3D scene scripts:
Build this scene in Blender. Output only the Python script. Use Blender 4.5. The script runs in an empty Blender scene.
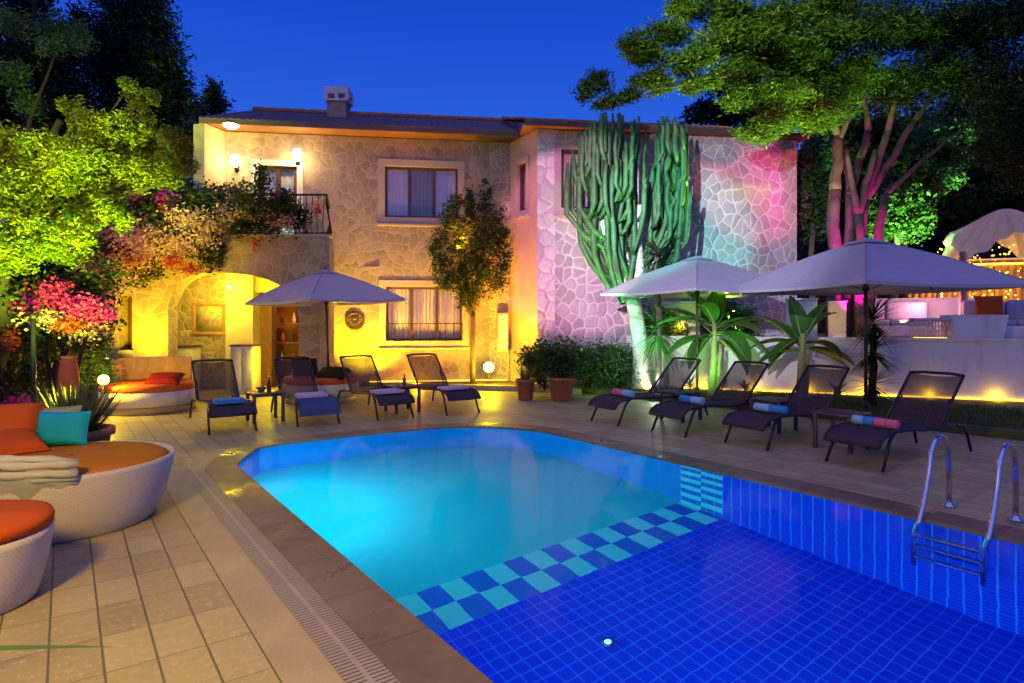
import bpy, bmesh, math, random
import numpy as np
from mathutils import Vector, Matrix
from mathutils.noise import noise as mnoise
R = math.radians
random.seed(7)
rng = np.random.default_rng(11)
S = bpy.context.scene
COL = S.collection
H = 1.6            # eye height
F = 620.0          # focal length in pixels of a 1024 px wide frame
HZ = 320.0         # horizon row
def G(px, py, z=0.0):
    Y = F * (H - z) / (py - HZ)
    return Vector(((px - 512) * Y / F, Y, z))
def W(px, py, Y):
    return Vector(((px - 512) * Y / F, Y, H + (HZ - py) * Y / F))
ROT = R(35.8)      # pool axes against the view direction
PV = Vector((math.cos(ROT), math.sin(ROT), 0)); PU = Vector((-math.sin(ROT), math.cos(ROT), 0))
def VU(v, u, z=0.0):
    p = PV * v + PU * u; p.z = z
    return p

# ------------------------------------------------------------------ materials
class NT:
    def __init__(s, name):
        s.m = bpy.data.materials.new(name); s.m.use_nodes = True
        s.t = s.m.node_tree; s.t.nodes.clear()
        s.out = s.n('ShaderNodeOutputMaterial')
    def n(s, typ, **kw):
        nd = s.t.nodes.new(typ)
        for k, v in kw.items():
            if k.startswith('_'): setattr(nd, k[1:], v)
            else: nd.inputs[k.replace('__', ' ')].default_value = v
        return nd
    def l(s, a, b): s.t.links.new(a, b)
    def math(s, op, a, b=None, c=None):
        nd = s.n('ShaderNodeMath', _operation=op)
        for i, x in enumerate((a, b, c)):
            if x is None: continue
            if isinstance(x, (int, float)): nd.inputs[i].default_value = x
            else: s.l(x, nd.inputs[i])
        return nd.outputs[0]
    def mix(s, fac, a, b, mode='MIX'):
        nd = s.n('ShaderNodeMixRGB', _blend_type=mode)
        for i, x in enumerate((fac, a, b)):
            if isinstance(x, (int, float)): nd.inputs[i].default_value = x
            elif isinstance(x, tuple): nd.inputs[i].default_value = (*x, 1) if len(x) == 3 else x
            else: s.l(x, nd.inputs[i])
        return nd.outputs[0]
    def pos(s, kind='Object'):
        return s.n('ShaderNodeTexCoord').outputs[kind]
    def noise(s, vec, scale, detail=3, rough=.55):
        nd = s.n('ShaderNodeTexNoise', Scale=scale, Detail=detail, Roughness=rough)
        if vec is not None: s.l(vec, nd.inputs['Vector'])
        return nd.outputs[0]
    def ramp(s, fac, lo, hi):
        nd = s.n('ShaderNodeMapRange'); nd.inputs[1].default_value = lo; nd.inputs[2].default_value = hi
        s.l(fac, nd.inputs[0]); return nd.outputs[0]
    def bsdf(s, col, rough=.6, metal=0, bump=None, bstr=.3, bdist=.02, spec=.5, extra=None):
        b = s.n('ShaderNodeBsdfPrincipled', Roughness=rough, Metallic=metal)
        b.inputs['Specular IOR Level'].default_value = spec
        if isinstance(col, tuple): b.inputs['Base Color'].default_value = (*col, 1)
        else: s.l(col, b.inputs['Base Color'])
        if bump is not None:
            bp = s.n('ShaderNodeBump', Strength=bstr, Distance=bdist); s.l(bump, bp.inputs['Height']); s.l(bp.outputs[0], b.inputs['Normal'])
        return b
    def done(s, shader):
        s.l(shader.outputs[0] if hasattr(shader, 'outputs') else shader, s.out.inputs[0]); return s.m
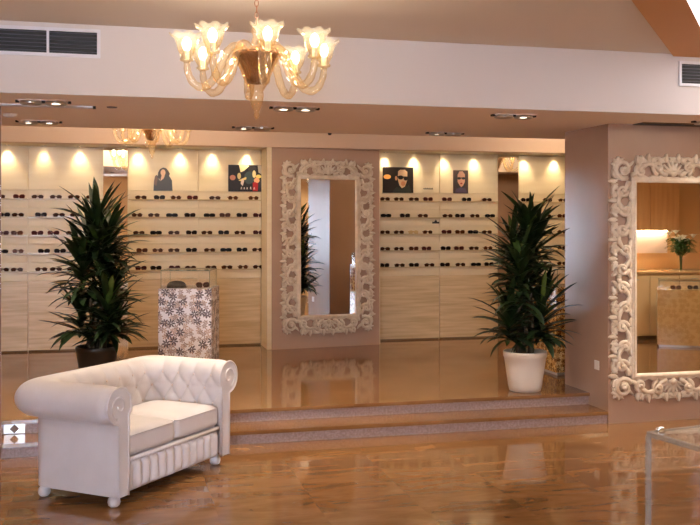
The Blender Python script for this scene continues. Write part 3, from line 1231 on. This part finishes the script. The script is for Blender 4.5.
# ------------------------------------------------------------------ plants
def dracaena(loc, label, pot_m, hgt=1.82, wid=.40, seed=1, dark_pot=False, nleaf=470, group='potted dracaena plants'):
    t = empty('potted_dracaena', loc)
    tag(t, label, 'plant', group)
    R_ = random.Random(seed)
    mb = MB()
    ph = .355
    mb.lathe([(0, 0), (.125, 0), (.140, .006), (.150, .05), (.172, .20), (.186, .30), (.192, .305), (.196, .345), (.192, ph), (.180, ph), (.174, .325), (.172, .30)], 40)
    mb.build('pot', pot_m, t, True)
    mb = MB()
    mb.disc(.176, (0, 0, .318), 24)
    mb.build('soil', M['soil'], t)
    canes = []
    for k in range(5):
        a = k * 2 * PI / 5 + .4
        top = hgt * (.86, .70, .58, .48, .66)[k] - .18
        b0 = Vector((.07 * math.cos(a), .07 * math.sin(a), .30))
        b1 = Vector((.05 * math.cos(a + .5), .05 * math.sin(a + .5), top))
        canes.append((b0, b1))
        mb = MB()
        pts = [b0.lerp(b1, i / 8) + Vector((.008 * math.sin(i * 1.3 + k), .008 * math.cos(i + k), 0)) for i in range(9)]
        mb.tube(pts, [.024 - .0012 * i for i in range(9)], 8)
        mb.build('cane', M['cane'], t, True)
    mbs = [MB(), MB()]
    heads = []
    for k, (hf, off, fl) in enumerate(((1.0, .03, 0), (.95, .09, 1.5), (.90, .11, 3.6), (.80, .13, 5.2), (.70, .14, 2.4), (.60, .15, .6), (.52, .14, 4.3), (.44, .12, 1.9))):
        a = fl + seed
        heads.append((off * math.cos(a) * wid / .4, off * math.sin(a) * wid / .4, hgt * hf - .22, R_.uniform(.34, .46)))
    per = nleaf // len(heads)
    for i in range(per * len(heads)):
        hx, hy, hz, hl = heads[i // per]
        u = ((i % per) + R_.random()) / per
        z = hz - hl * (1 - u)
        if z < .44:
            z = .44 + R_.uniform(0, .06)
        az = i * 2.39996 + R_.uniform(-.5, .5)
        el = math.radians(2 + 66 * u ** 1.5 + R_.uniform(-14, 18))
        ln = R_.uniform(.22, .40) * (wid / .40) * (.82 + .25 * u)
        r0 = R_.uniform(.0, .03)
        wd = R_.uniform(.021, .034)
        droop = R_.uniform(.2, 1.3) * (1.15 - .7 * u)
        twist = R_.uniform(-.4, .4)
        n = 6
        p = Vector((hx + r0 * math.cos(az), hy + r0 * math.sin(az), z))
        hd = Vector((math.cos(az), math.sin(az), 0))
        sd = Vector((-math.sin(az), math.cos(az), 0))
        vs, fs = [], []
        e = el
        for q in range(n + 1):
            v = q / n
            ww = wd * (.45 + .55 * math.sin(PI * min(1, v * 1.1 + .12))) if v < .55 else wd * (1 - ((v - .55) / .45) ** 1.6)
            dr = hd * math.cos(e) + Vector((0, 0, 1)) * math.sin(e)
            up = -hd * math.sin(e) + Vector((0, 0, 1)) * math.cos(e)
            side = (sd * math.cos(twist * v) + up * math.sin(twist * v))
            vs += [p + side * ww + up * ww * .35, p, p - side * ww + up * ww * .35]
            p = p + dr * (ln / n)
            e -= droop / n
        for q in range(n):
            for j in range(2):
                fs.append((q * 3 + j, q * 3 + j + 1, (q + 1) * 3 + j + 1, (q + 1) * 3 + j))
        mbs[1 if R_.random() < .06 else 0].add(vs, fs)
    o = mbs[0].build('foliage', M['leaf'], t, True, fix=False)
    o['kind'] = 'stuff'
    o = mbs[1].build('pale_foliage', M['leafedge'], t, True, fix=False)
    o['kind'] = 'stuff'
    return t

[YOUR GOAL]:
Using the entries above, return each line that includes the word "Python".

[CORRECT ANSWER]:
Build this scene in Blender. Output only the Python script. Use Blender 4.5. The script runs in an empty Blender scene.
The Blender Python script for this scene continues. Write part 3, from line 1231 on. This part finishes the script. The script is for Blender 4.5.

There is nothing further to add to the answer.